Tanto as novas como as já conhecidas peças desse jogo possuem papéis específicos no desenrolar dessa ligação entre os dois mundos. O ponto fraco talvez esteja no fato de explicar demais, em diálogos algumas vezes intermináveis e repetitivos, trocados especialmente para explicar a trama principal, e no constante "vai e vem" entre tempos e terras (algo necessário e justificável), o que pode cansar o espectador nessa busca por saber como realmente se encerra a história. No entanto, vale o esforço. 

“A diferença entre passado, presente e futuro é somente uma persistente ilusão.” - Friederich Nietzsche

Além dos ciclos

Nessa linha, as teorias da física ou as fundamentações vistas por meio dos atos dos envolvidos na narrativa ganham o ápice com a revelação do grande arco, não só da temporada, mas da série por inteiro. O símbolo da triquetra, por exemplo, responsável por identificar a 'Sic Mundus Creatus Est', sociedade na qual surgem os viajantes, também passa a representar tudo isso. Por meio da explicação da causa de tudo, é Claudia Tiedemann quem joga as cartas realmente necessárias para abandonar o loop infinito de sofrimento vivenciado por todos eles.

E assim vem o trunfo final da série: tanto o mundo de Martha como o de Jonas são o resultado de um experimento feito por Tannhaus, o relojoeiro, em 1986. Ao perder o filho e a neta em um acidente, ele se torna o responsável pela criação de dois mundos paralelos, conectados pela figura do Infinito, fruto gerado pela conexão entre os ditos protagonistas em uma das realidades apresentadas. Uma solução extremamente coerente, mas que causa confusão, certamente.

A saída de Martha e Jonas dos mundos sobrepostos que habitam em rumo ao mundo original evidencia finalmente uma escolha de ambos, ali na brecha encontrada no buraco de minhoca, uma renúncia ao que viveram por amor até então. Escolher não existir, não dar início à linhagem irreal que iniciariam, só poderia ser algo feito por eles próprios, em conjunto. Que beleza é poder ver isso em cena.
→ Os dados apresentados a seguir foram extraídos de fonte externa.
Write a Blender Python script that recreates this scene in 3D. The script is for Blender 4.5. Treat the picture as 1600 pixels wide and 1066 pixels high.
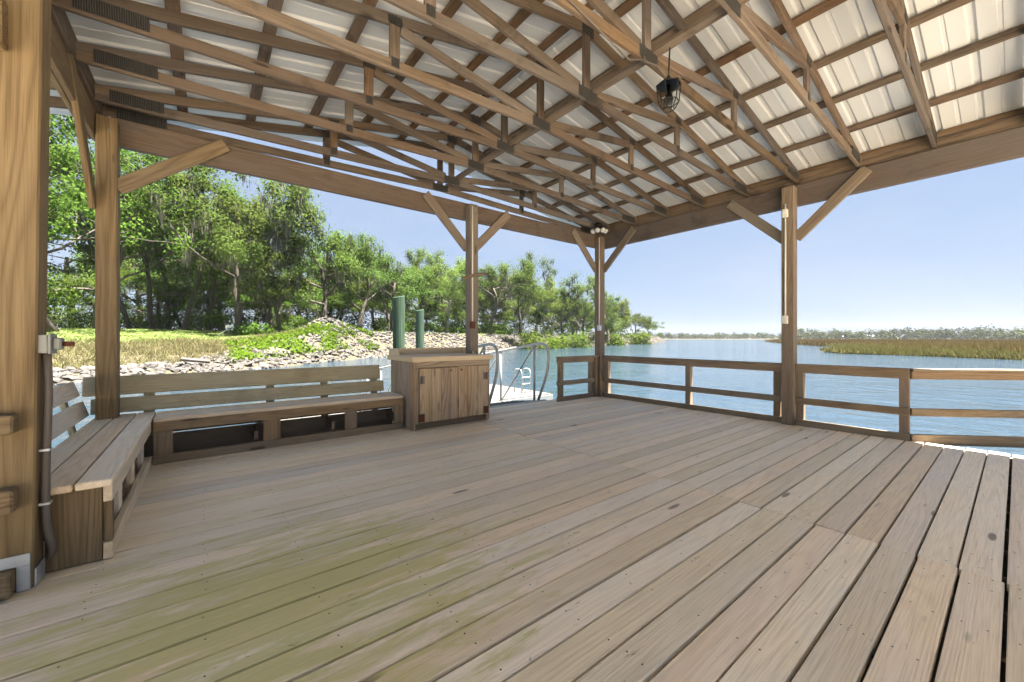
import bpy, math, random
import numpy as np
from mathutils import Vector, Matrix
for o in list(bpy.data.objects): bpy.data.objects.remove(o)
scene = bpy.context.scene
col = scene.collection
rnd = random.Random(7)
rng = np.random.default_rng(5)
R = math.radians

# ------------------------------------------------ camera
AX = math.atan2(790, 616)
cam_d = bpy.data.cameras.new('camera'); cam = bpy.data.objects.new('camera', cam_d); col.objects.link(cam)
cam.location = (0, 0, 1.2); cam.rotation_euler = (R(90), 0, -(math.pi/2-AX))
cam_d.sensor_width = 36; cam_d.lens = 616/1600*36; cam_d.shift_y = -5/1600
cam_d.clip_start = 0.05; cam_d.clip_end = 9000
scene.camera = cam
scene.cycles.caustics_reflective = False; scene.cycles.caustics_refractive = False; scene.cycles.max_bounces = 7
# ------------------------------------------------ sky, sun, exposure
SUN_EL, SUN_DIR = 76.5, Vector((0.75, -0.66))          # direction towards the sun on the ground
w = bpy.data.worlds.new('World'); scene.world = w; w.use_nodes = True
nt = w.node_tree; bg = nt.nodes['Background']
sky = nt.nodes.new('ShaderNodeTexSky'); sky.sky_type = 'NISHITA'; sky.sun_disc = False
sky.sun_elevation = R(SUN_EL); sky.sun_rotation = math.atan2(SUN_DIR.x, SUN_DIR.y)
sky.altitude = 0; sky.air_density = 1.0; sky.dust_density = 0.7; sky.ozone_density = 2.0
# thin high cloud veils the whole sky evenly
veil = nt.nodes.new('ShaderNodeMix'); veil.data_type = 'RGBA'; veil.inputs[0].default_value = .94
wtc = nt.nodes.new('ShaderNodeTexCoord'); wmp = nt.nodes.new('ShaderNodeMapping'); wmp.inputs['Scale'].default_value = (1.2, 1.2, 4.0)
wno = nt.nodes.new('ShaderNodeTexNoise'); wno.inputs['Scale'].default_value = 1.6; wno.inputs['Detail'].default_value = 5; wno.inputs['Distortion'].default_value = .4
wcr = nt.nodes.new('ShaderNodeMix'); wcr.data_type = 'RGBA'; wcr.inputs[6].default_value = (.73, .95, 1.36, 1); wcr.inputs[7].default_value = (.92, 1.07, 1.38, 1)
wmr = nt.nodes.new('ShaderNodeMapRange'); wmr.inputs[1].default_value = .35; wmr.inputs[2].default_value = .68
nt.links.new(wtc.outputs['Generated'], wmp.inputs[0]); nt.links.new(wmp.outputs[0], wno.inputs['Vector']); nt.links.new(wno.outputs['Fac'], wmr.inputs[0]); nt.links.new(wmr.outputs[0], wcr.inputs[0]); nt.links.new(wcr.outputs[2], veil.inputs[7])
nt.links.new(sky.outputs[0], veil.inputs[6]); nt.links.new(veil.outputs[2], bg.inputs[0]); bg.inputs[1].default_value = 0.05
sd = bpy.data.lights.new('sun', 'SUN'); sd.energy = 5.0; sd.angle = R(0.6); sd.color = (1, .95, .87)
sun = bpy.data.objects.new('sun', sd); col.objects.link(sun)
sv = Vector((SUN_DIR.x, SUN_DIR.y, math.tan(R(SUN_EL))*SUN_DIR.length)).normalized()
sun.rotation_euler = sv.to_track_quat('Z', 'Y').to_euler()
vs = scene.view_settings; vs.view_transform = 'Standard'; vs.look = 'None'; vs.gamma = 1.0
vs.exposure = 3.48; vs.use_curve_mapping = False

# ------------------------------------------------ helpers
WM = {}
def tag(o, label=None, cat=None, group=None, kind=None):
    if label: o['label'] = label
    if cat: o['category'] = cat
    if group: o['group'] = group
    if kind: o['kind'] = kind
    return o
def place(o, M, parent=None):
    col.objects.link(o)
    if parent is not None:
        o.parent = parent; o.matrix_basis = WM[parent.name].inverted() @ M
    else: o.matrix_basis = M
    WM[o.name] = M.copy()
    return o
def empty(name, loc=(0, 0, 0), parent=None):
    o = bpy.data.objects.new(name, None); o.empty_display_size = .1
    return place(o, Matrix.Translation(loc), parent)
def mesh(name, v, f, mat=None, smooth=False):
    me = bpy.data.meshes.new(name)
    me.from_pydata([tuple(p) for p in v], [], [tuple(q) for q in f])
    if mat: me.materials.append(mat)
    if smooth: me.polygons.foreach_set('use_smooth', [True]*len(me.polygons))
    me.update(); return me
def quads(name, V, nper, mat):
    """V: (n,nper,3) array of separate polygons"""
    n = len(V); me = bpy.data.meshes.new(name)
    me.vertices.add(n*nper); me.vertices.foreach_set('co', np.ascontiguousarray(V, dtype=np.float32).ravel())
    me.loops.add(n*nper); me.loops.foreach_set('vertex_index', np.arange(n*nper, dtype=np.int32))
    me.polygons.add(n); me.polygons.foreach_set('loop_start', np.arange(0, n*nper, nper, dtype=np.int32))
    me.polygons.foreach_set('loop_total', np.full(n, nper, dtype=np.int32))
    me.materials.append(mat); me.update(); me.validate(); return me
def cbox_geo(L, Wd, H, b):
    hx, hy, hz = L/2, Wd/2, H/2; v = []; idx = {}
    for sx in (-1, 1):
        for sy in (-1, 1):
            for sz in (-1, 1):
                for a in range(3):
                    p = [sx*(hx-b), sy*(hy-b), sz*(hz-b)]; p[a] = (sx*hx, sy*hy, sz*hz)[a]
                    idx[(sx, sy, sz, a)] = len(v); v.append(p)
    f = []
    def fix(q, n):
        a, b_, c = (Vector(v[q[0]]), Vector(v[q[1]]), Vector(v[q[2]]))
        if (b_-a).cross(c-a).dot(n) < 0: q.reverse()
        f.append(q)
    for a in range(3):
        o1, o2 = [i for i in range(3) if i != a]
        for s in (-1, 1):
            q = []
            for t1, t2 in ((-1, -1), (1, -1), (1, 1), (-1, 1)):
                k = [0, 0, 0]; k[a] = s; k[o1] = t1; k[o2] = t2; q.append(idx[(*k, a)])
            n = Vector((0, 0, 0)); n[a] = s; fix(q, n)
        for s1 in (-1, 1):
            for s2 in (-1, 1):
                k0 = [0, 0, 0]; k0[o1] = s1; k0[o2] = s2; k1 = list(k0); k0[a] = -1; k1[a] = 1
                n = Vector((0, 0, 0)); n[o1] = s1; n[o2] = s2
                fix([idx[(*k0, o1)], idx[(*k1, o1)], idx[(*k1, o2)], idx[(*k0, o2)]], n)
    for sx in (-1, 1):
        for sy in (-1, 1):
            for sz in (-1, 1): fix([idx[(sx, sy, sz, a)] for a in range(3)], Vector((sx, sy, sz)))
    return v, f
_bc = {}
def box_mesh(name, L, Wd, H, mat, b=.004):
    k = (round(L, 3), round(Wd, 3), round(H, 3), mat.name, round(b, 4), name)
    if k not in _bc:
        b = min(b, L/3, Wd/3, H/3); v, f = cbox_geo(L, Wd, H, b); _bc[k] = mesh(name, v, f, mat)
    return _bc[k]
def axes(p0, p1, up=(0, 0, 1)):
    x = (Vector(p1)-Vector(p0)).normalized(); u = Vector(up)
    if abs(x.dot(u)) > .98: u = Vector((0, 1, 0)) if abs(x.y) < .9 else Vector((1, 0, 0))
    y = u.cross(x).normalized(); z = x.cross(y)
    m = Matrix((x, y, z)).transposed().to_4x4(); m.translation = (Vector(p0)+Vector(p1))/2
    return m
def beam(name, p0, p1, wd, ht, mat, parent=None, up=(0, 0, 1), b=.005, roll=0):
    """timber from p0 to p1: local x runs along the grain; wd across, ht along 'up'"""
    L = (Vector(p1)-Vector(p0)).length
    o = bpy.data.objects.new(name, box_mesh(name, L, wd, ht, mat, b))
    M = axes(p0, p1, up)
    if roll: M = M @ Matrix.Rotation(roll, 4, 'X')
    return place(o, M, parent)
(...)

Legenda: No contexto final, Martha e Jonas são revelados como os responsáveis pela manutenção do nó e do ciclo infinito. Enquanto ele não cessa a busca por reviver a Martha de um dos mundos, ela busca manter a ordem para proteger o fruto da relação com Jonas
Foto: Reprodução/Netflix

E se o fim é mesmo o começo, Dark entrega em uma das cenas mais simples, ao mesmo tempo com uma autorreferência perfeita, o exemplo básico para nos mostrar o conceito das múltiplas realidades. Quando Jonas e Martha finalizam seus caminhos lado a lado, abrem a porta para que outros vivam e possam, assim, escolher o que será real a partir dali e por todos os outros tempos. E, afinal de contas, quem pode saber o que virá pela frente? É aí que está a graça de tudo.